Siempre ha habido personas que sospecharon del progreso. Lo que caracteriza a nuestro tiempo es que ahora esos reaccionarios se autodenominan progresistas.
Todas las innovaciones tuvieron detractores, que no eran gente imbécil sino gente que valoraba más los inconvenientes de dichas innovaciones que sus beneficios, o que defendía grupos de interés, o que rechazaba el abaratamiento de los bienes y los servicios, o que simplemente estaba en contra de la libertad. Digamos, los que apreciaron en la imprenta más su capacidad de multiplicar la mentira que de extender la lectura y el saber; o los que atacaron el ferrocarril para proteger a las empresas de diligencias; o los que denigraron el libre comercio de alimentos ignorando que el proteccionismo beneficia a productores ineficientes pero perjudica a la gran masa de personas trabajadoras, empobreciéndolas con alimentos más caros; o los que se opusieron a los mayores derechos y libertades alegando que el pueblo no estaba preparado para disfrutar de una libertad mayor. Toda esa gente, como digo, existió, pero jamás se nos ocurriría incluirla dentro de los amigos del progreso.
Ahora veamos lo que hacen hoy los llamados progresistas.

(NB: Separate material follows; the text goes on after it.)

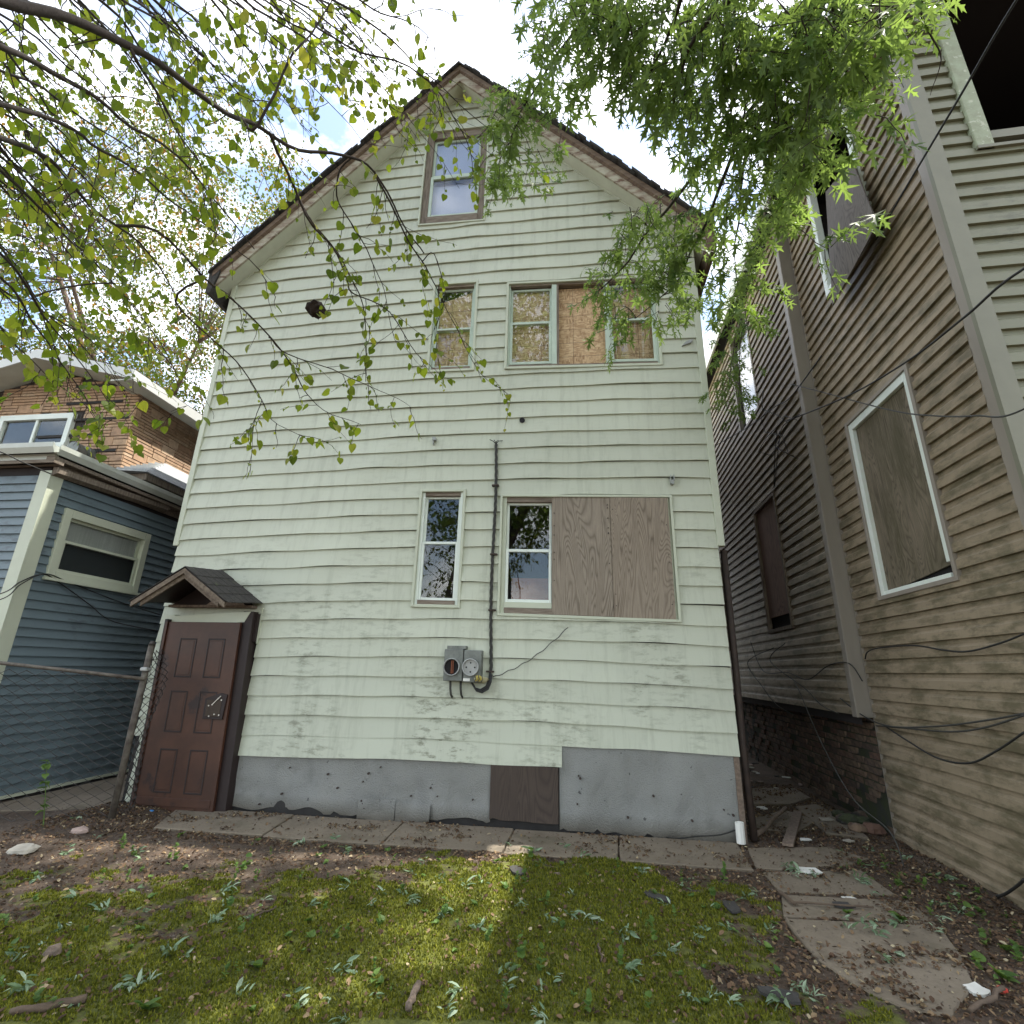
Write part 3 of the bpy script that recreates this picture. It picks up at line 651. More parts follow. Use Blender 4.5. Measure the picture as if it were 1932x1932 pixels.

Algunos —como los comunistas y podemitas— están en contra del libre comercio, es decir, apoyan medidas que objetivamente perjudican a la mayoría de “la gente”, sin pensar que igual están incurriendo en alguna contradicción. No les parece chocante que, al hostigar el comercio libre, coinciden puntualmente con los fascistas y la extrema derecha.
La izquierda se ha unido en su combate contra el coche privado, manteniendo a los pobres extramuros, y favoreciendo a los ricos con sus coches eléctricos, mientras se hostiga a Uber y Cabiby. No parece muy progresista, como tampoco lo parece el temor reaccionario de la izquierda ante el progreso técnico, y cómo vuelven los luditas a lanzar mensajes alarmistas contra los robots.
Leí en El País un texto representativo de ese progresismo reaccionario, titulado: “¿Es ético comprar en Amazon?”. En realidad, las comillas sobraban, porque el texto invitaba a responder que no, y sugería que somos irresponsables comprando en una empresa que brinda bienes y servicios buenos y baratos, pero que en realidad es un peligro y paga pocos impuestos, lo que es falso. El artículo terminaba con un tono de superioridad moral: “Habrá que pensar antes de dar de nuevo a ese clic”. No parece progresista.
La izquierda en masa aplaude las subidas de impuestos, cuando son las trabajadoras las que sufrirán por ello. Warren Sánchez y sus secuaces, por ejemplo, no pueden ignorar que la subida del diésel por culpa de su política fiscal empobrecerá a millones de trabajadoras. Alegan que lo hacen por razones ecológicas, pero jamás se les ocurre confiar en las mujeres y los hombres libres, sino en políticos y burócratas. El último éxito de éstos, por cierto, es una reforma de los alquileres que reducirá su oferta y presionará los precios al alza. Y lo llamarán progreso.